Graffiti drawings scratched on the walls of Tikal palaces, depicting the conjuring of supernatural beings from the Otherworld, prove that these scenes were more than imaginary events seen only by the kings. Several of these elaborate doodles show the great litters of the king with his protector beings hovering over him while he is participating in ritual. These images are not the propaganda of rulers, created in an effort to persuade the people of the reality of the supernatural events they were witnessing. They are the poorly drawn images of witnesses, perhaps minor members of lordly families, who scratched the wonders that they saw during moments of rituals into the walls of the places where they lived their lives.

Karl Taube discusses the practice among the later lowland Maya:

Along with warriors and hunters Maya kings had a distinct relation with the forest, as they were capable of passing beyond political and natural boundaries to visit or conquer distant realms. With this unique ability, they were identified with the jaguar (the “king” of the forest)—a concept vividly expressed by royal litters and palanquins topped by jaguar beings. First appearing on Stela 212 of Late Preclassic Izapa, such jaguar vehicles are common in Classic Maya art, including figurines.

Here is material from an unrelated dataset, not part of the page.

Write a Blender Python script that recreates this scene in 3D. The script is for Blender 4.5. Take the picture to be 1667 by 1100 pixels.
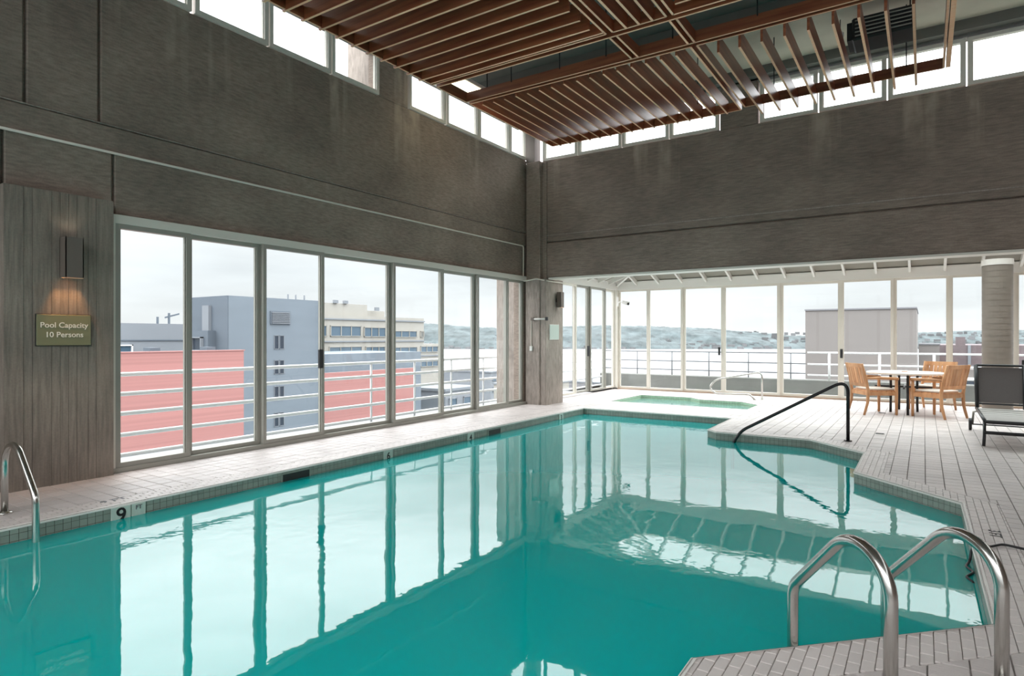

The most elaborate portrayals of jaguar palanquins appear on wooden lintels from Temples I and IV of Tikal. In the lintel scenes, the seated rulers are backed by massive supernatural jaguar figures. . . . The jaguar palanquins reveal that, during the Classic Maya period, Maya kings prowled the landscape as fierce beats guarding and extending their domains.

Maya art represents the king riding on a litter associated with an animal as an accompanying spirit. The graffiti litters at least open the possibility that these were simply formal litters and not limited to battle context. These litters were accompanied by a “battle beast,” or an animal alter ego, embodied in the regalia of the king and litter. I suggest that the plausible underlying conveyance in the story of Ammon was a royal litter, accompanied in peacetime by the spiritual animal associated with the king. I suggest that the appearance of “horse” in this context comes from Joseph’s assumption in the translation rather than the meaning of the text on the plates.

The animal was a type of alter-ego for the king, and was called the (way (pronounced “Y”):

The wayob [plural of way] of the Classic Maya imagery appeared in many guises, including humanlike forms, animals of all sorts, and grotesque combinations of human and animal bodies. . . . It is interesting that pottery scenes from most of the major kingdoms depict creatures who are the way of their ruling lords; but with the exception of the rulers of Palenque, individual kings never recorded the names of their way in the texts on their monuments. From this we deduce that particular companion spirits were associated with particular lineages and kingdoms, and that their names were generally known to the artist who painted the pots. . . .

The ancient Maya also transformed into their wayob when they fought their wars, and they very likely saw the planets and constellations as the wayob of the gods and their ancestors.

There is no way to know precisely what was on the plates. However, there is ample evidence that Joseph’s translation process allowed him to impose modern terms and concepts on ancient but unfamiliar terms. Thus, plausible combinations of elements may explain the horse/chariot combination in the Book of Mormon in a way that fits the context and the descriptions rather than just the assumption embodied in the English words horses and chariot. Strengthening this hypothesis is the mention of horses and chariots in Alma 18:9 where the context is a “great feast appointed at the land of Nephi, by the father of Lamoni, who was king over all the land.” (See “The Overking and Subordinate Kings” below in this chapter.) The fact that the horses were fed suggests either a live accompanying animal or another instance of assumptive translation.